La verdad es que aquí se pone de manifiesto una de las paradojas más hondas de la sociedad contemporánea. Somos educados, como corresponde a hombres modernos, sobre la idea (falsa, por cierto) de que el único absoluto que existe se llama libertad. La libertad, entendida además como falta de vínculos estables con nada y con nadie real, es lo que ocupa el lugar de Dios para el hombre contemporáneo. Es el punto de partida, y de llegada. No tiene relación alguna con la verdad, el bien o la belleza. Es absoluta e incondicional. Es infinita, no tiene fundamento ni meta, y consiste sobre todo en la capacidad indefinida de elegir (de lo que está permitido elegir, que cada vez es más sólo bienes de consumo), sin ningún límite, sin siquiera el límite de lo real. Quien ve su capacidad de elegir y su libertad como el rasgo determinante de su humanidad, no puede sino usar todo y a todos en función de sus intereses. Todo y todos han de servir a esos intereses. Toda relación es manipulación. Algún pensador contemporáneo considera que ésa es la tragedia moral del hombre de hoy: pasar constantemente en todas sus relaciones de la condición de manipulador a la de ser manipulado, sin alternativa.

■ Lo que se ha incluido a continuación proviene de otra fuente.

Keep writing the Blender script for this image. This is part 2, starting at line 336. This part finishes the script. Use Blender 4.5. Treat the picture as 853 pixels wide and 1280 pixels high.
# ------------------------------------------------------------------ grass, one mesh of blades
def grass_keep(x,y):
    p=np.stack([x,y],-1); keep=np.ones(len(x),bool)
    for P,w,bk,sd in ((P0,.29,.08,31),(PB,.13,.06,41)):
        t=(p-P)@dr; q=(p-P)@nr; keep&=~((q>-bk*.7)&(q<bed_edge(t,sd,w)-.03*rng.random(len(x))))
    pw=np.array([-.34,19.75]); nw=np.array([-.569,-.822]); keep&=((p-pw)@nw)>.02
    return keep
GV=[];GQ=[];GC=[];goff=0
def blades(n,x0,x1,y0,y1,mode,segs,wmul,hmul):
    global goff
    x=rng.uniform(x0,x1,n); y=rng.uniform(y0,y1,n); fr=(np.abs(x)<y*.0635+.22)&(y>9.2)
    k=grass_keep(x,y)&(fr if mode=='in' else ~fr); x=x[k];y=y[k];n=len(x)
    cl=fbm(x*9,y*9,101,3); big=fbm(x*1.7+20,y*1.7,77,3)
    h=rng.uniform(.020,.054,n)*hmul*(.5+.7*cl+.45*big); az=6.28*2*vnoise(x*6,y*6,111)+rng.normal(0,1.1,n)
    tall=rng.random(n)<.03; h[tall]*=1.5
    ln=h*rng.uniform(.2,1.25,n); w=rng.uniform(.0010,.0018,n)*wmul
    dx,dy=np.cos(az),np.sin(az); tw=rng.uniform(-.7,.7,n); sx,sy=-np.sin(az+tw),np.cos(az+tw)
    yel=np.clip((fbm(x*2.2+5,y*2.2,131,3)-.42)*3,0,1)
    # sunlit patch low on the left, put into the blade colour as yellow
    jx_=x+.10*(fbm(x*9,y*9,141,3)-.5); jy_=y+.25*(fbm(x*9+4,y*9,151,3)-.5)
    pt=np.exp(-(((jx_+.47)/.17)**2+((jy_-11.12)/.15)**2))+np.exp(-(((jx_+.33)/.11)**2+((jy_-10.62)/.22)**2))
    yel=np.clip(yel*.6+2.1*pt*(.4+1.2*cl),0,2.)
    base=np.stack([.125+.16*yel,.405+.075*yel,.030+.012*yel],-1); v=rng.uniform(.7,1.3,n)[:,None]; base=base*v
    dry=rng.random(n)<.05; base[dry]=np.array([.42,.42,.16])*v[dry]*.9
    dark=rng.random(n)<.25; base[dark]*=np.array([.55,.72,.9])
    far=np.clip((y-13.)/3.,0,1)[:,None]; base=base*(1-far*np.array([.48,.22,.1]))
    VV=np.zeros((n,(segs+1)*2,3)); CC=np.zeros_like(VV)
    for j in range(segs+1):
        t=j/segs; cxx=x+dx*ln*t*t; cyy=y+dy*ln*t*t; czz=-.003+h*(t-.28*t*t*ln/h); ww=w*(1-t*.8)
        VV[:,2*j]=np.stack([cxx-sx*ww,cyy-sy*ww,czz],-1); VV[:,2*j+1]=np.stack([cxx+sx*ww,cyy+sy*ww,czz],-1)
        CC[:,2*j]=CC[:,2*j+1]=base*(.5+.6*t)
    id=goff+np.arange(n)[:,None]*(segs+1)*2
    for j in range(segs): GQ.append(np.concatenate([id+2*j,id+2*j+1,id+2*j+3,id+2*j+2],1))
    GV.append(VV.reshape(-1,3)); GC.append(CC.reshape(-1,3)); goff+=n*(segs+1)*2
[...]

Ahí está la raíz del miedo a la categoría de elección. Nadie quiere ser elegido, de puro temor a que ser elegido signifique ser usado, ser manipulado, ser objeto de los intereses de otro. No ser elegido, sin embargo, es también no ser amado. No se quiere ser elegido para ser libre. Pero luego esa libertad sólo puede usarse para destruir, y también da vértigo. Y los hombres mueren huyendo a la vez de la manipulación y de la libertad. Mueren de desamor. Sólo Cristo, sólo la comunión de la Iglesia fielmente vivida, nos descubre y nos hace posible una alternativa a ese círculo infernal.